In Teach Your Children Well, I had a different approach.  Rather than starting with people in poses and putting them together, I started with an idea and found people to put into it. I knew that I wanted a picture of an innocent child being influenced by an unsavory part of the culture.  In this case, military glory. So I had to set out to find the posers. Since I don't have much knowledge of what a soldier looks like in battle, carrying a gun, I turned to tv and movies as a source because that is such an abundant source.  I found a tv series called Over There and rented an episode on Netflix. I actually watched it even though it was the sort of show that I hate every thing about. Using a screen capture app, I went through it frame by frame and collected a lot of images that I thought would be suitable, finally settling on this one. So I had the soldier and the sand.  Once again, a picture of a grandchild appeared in my email that fit in perfectly.  The child was a girl, sitting on a rock and not holding a toy gun.  I had to look on the Internet again for the image of a toy gun.  It turns out that there are more realistic toy guns on the market that I could ever have imagined. So I changed her into a boy, put the gun into her hands and sat her down on the sand.  I think this picture has a sort of dream like quality which I tried to achieve by blurring the soldier a bit.  It differers from much of my work because it is simple in structure.
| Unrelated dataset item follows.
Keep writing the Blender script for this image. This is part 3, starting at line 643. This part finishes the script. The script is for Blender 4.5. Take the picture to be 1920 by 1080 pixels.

It is my favorite in this group, though.

Monday, December 8, 2014

Collateral Damage - a painting about politics


Collateral damage was first conceived as a live model portrait study done in one of the painting groups that I have been attending for the last thirteen years.  The young man just sat down in front of a flag that someone had put up and the result was the small painting, theirs not to reason why.  Everyone thought that it represented a young innocent being dragged off to war.  They I saw a photo of a politician in a magazine and made the tiny portrait red white and blure.  I wanted to develop them into a bigger painting and I thought of having the politician shielding the eyes and mind of the young man.  I had two of my friends stand and pose like this, one with her hand in front of but not touching the eyes of the other.  I don't know what any guns look like, so I had to look at the Internet for that,  since the soldier is an victim in this picture, I wanted more victims and the models for them were supplied by pictures that my son had emailed me of my adorable grandchildren.  The mother figure, I just put in and I feel the she is the weakest link.  I may take here out.  That is possible, you know, even after years have passed.  I wanted to symbolize the USA with the flag, so by this time, it was an easy leap from amber waves of grain to hills of the stars and stripes.

Saturday, December 6, 2014

What a difference a color change makes



These are three incarnations of the same painting.  The first picture was taken after about thirty minutes of work from a live model.  I think it looks fresh and complete, and I might very well have stopped there.  The second  is the same painting after three hours of work.  It may be more refined but it is not particularly better, in my opinion.  I used the orangish tan back ground because it was close in color and tone to the original canvas color, which I thought was working pretty well. In the third example, I have decided that the warm background wasn't working, so I changed it to green.  I don't know if this is better or not. It is different and it contrasts with the skin tones, but that neutral background seems kind of pointless to me.  It might be better if I made it very dark - black, even.  Or put some objects in it. Or just moved on to another painting.  This is all practice, after all.